What is NOT the Mission of the Church? 7

What is NOT the Mission of the Church? 7 2011-11-15T21:01:57-04:00

In this post on Kevin DeYoung and Greg Gilbert’s book I want to reflect on chapter 8, “Seeking Shalom: Understanding the New Heavens and the New Earth”. While I don’t think I’d come out much different from them in conclusion—they advocate a “faithful presence” a la James Davidson Hunter, I think there are at least two weaknesses in the discussion.

DeYoung and Gilbert’s major assertion in the chapter is the responsibility of bringing into existence the new creation is God’s and Jesus’, as the new Adam, and, therefore, is not ours. They critique evangelical views that suggest that Christians have a role in bringing about New Creation – singling out specifically Gabe Lyons.

Internal to this argument is assertion that the so-called cultural mandate given to Adam was rendered impossible by the fall. And only with Jesus, the second Adam (Rom 5), does Adam’s mandate come to its completion; and, as Jesus’, again it is not ours in any sense.

Finally, they note the ambivalence in Scripture in regard to the question of continuity and discontinuity between the old heaven and earth and the new.

The major weakness in their argument is the absence of Israel and David in the discussion of God’s redemption story in reference to the cultural mandate. They, like so many others, completely ignore three-fourths of the Bible’s story by inappropriately jumping from Adam to Jesus, completely skipping Israel and David as antecedent elements of  an Adam Christology. While they acknowledge the ongoing story with a single reference to the role of the Levitical priests as “workers” and “keepers” of the tabernacle/temple, they have no appreciation of the relationship between Israel, David and Jesus.
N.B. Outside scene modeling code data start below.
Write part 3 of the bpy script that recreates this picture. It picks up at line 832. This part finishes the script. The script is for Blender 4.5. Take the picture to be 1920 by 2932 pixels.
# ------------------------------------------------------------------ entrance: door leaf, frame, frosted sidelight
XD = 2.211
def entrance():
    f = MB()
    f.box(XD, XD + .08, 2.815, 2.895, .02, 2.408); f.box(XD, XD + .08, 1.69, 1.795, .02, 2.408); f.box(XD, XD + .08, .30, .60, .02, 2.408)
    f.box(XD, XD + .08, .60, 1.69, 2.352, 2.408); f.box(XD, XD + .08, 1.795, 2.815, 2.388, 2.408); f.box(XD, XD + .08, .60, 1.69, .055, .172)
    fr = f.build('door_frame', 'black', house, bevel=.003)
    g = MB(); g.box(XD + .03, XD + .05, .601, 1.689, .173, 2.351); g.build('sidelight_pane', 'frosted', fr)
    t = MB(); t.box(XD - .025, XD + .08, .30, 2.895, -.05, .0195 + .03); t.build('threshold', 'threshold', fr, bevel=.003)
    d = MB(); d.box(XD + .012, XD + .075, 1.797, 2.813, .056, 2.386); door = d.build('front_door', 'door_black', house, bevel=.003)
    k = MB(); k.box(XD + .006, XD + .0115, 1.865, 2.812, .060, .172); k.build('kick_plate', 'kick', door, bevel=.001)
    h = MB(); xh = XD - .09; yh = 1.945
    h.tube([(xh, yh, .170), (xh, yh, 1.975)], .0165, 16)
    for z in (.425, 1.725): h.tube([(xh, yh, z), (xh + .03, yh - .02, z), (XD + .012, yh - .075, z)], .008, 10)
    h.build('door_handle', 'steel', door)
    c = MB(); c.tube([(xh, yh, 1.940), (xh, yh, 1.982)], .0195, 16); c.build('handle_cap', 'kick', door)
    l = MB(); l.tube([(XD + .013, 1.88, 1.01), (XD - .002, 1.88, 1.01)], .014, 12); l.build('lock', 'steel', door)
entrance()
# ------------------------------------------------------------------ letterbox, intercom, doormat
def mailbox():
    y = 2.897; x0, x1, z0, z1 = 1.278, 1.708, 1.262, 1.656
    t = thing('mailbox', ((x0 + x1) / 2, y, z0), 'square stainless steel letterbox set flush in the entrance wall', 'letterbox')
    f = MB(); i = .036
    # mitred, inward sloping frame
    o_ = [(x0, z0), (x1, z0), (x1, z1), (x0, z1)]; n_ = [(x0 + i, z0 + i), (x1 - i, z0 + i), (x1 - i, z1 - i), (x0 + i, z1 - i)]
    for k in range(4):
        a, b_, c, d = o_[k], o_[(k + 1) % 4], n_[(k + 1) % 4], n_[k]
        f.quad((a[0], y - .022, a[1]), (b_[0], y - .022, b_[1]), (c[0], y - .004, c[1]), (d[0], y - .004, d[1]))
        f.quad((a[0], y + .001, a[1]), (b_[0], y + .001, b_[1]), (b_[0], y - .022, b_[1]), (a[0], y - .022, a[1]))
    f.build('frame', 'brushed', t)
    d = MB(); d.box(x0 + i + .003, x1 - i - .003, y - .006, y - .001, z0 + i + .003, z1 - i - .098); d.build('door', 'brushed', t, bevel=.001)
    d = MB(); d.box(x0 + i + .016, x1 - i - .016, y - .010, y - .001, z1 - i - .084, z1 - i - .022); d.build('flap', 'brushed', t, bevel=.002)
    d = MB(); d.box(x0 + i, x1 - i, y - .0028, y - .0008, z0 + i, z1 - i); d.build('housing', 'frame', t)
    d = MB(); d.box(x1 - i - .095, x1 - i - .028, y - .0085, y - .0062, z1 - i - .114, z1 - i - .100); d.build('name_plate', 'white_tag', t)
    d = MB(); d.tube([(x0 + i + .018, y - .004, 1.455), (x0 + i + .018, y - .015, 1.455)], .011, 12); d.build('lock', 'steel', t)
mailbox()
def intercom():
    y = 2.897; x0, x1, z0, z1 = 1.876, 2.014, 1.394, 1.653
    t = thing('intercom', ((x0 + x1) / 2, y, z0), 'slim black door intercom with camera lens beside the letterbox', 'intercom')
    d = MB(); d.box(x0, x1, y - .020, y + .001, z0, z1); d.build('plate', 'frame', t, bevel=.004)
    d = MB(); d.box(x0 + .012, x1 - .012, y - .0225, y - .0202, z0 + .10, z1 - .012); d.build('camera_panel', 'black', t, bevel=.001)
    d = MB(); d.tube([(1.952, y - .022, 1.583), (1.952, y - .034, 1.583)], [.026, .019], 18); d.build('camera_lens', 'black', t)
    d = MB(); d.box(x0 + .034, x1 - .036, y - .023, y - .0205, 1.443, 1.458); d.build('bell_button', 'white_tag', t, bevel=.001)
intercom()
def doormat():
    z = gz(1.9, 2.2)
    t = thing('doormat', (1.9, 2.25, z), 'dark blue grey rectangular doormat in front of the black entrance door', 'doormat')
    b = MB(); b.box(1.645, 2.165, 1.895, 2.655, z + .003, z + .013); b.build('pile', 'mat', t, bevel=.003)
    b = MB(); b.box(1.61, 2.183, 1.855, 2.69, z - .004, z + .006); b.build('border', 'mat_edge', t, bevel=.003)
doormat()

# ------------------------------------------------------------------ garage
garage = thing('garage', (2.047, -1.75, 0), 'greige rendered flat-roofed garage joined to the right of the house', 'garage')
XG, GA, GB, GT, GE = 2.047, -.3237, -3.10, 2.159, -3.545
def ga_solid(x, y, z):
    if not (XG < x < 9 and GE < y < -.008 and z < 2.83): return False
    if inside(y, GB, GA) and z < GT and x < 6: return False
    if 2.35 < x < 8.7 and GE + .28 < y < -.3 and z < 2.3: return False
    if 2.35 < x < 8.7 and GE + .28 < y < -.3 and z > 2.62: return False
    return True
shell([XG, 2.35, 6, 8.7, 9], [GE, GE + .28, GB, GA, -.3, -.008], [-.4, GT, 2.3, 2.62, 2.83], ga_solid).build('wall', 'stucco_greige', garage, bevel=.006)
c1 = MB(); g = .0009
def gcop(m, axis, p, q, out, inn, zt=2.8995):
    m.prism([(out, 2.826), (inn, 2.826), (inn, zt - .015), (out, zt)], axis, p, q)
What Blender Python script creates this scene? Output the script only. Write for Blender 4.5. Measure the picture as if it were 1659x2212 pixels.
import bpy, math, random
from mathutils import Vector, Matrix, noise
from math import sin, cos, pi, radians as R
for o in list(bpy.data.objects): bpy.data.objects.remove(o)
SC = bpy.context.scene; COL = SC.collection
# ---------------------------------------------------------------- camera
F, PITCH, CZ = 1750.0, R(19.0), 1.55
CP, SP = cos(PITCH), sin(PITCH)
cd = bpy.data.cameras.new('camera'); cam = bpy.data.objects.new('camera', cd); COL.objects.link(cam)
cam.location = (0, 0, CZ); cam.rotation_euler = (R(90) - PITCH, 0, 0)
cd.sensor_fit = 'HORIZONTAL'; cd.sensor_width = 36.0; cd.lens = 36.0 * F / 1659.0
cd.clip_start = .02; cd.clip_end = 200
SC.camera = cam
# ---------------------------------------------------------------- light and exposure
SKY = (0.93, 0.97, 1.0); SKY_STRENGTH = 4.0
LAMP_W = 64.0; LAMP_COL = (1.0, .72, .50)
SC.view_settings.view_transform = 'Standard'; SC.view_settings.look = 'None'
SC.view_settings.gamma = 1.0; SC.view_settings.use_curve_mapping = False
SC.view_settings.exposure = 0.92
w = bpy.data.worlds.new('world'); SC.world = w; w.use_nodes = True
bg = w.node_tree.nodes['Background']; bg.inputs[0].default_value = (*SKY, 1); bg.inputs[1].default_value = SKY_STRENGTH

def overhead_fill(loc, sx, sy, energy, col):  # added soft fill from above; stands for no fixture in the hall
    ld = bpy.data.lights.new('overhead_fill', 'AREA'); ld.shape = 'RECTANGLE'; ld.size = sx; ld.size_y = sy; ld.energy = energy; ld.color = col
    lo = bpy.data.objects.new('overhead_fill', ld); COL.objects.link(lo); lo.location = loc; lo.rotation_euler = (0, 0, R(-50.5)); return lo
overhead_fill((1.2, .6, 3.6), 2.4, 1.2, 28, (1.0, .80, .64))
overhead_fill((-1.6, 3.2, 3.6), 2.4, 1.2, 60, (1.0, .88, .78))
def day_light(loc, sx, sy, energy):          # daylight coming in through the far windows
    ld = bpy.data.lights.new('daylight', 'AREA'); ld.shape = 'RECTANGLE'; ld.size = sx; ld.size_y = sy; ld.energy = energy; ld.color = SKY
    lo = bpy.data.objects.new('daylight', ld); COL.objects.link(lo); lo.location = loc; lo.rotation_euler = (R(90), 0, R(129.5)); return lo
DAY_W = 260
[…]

It is not possible to fully develop it here, but it is quite clear that Israel in the Promise Land too represented a new Adam. Israel was given the Promised Land as a gift (as the Eden to Adam) and commanded to subdue it (as Adam was). However, (like Adam) they failed in their “cultural”, vocational mandate. This mandate was then transferred for all of Israel to their kingly representative. With the Davidic covenant, Israel’s vocation was inextricably linked to the Davidic king. David became God’s new Adam as Israel’s representative. David and Solomon go far in fulfilling their mandate. In fact, if you look at the borders of their kingdom at its zenith, they take more of the land that was promised to Abraham than at any other time in Israel’s history; but still they don’t subdue the whole land of Promise.

What’s more, David and Solomon fail to be faithful to God. Israel’s kingship, while developing and furthering the Story, does not succeed bringing to completion the cultural mandate. Yet Davidic kingship is now unalterably the shape of the Story, and will lead to the coming Messiah. The prophets foresaw a day when God would renew the earth. He would bring about a new creation (Isa 65-66); he would rebuild the “fallen tent of David” (Amos 9) and install a new Davidic king over a restored Israel in a restored, sin-free creation (Ezek 34-37). Jesus is that predicted new Son of David. Jesus is therefore the new Adam.

Get this right the. Paul doesn’t skip over Israel to Adam. Jesus is the new Adam precisely because he’s the Davidic messiah, because Jesus is the Davidic messiah of Israel, because Jesus is the Davidic messiah of Israel that resets the fallen Adam and completes the cultural mandate. Israel doesn’t get side stepped in the argument. Israel and its Davidic king are the structure of the mandate.

The second weakness is the lack of clarity on the question of who is the “us” and “our” in the call to faithful presence. Consider this statement:

No, our task, as it has always been for the people of God, is to live in this passage age with simple faithfulness. We are to strive for a “faithful presence” in a fallen world.

My question: whose task is this? Mine as an individual or ours as a church body? If the latter, then it seems that faithful presence is at the core of our Christian identity and therefore at the core of our mission as corporate body of Messiah.

Which leads me to on final point. If we are the corporate body of Messiah, then why wouldn’t it follow that together as the body of Messiah we would not have the cultural mandate that he has? Can someone tell me why we would not, by extension, have the mandate that Jesus does? Isn’t it the case that in him we are also the “image” of God as we are formed by His Spirit (Rom 8; Col 1-2)?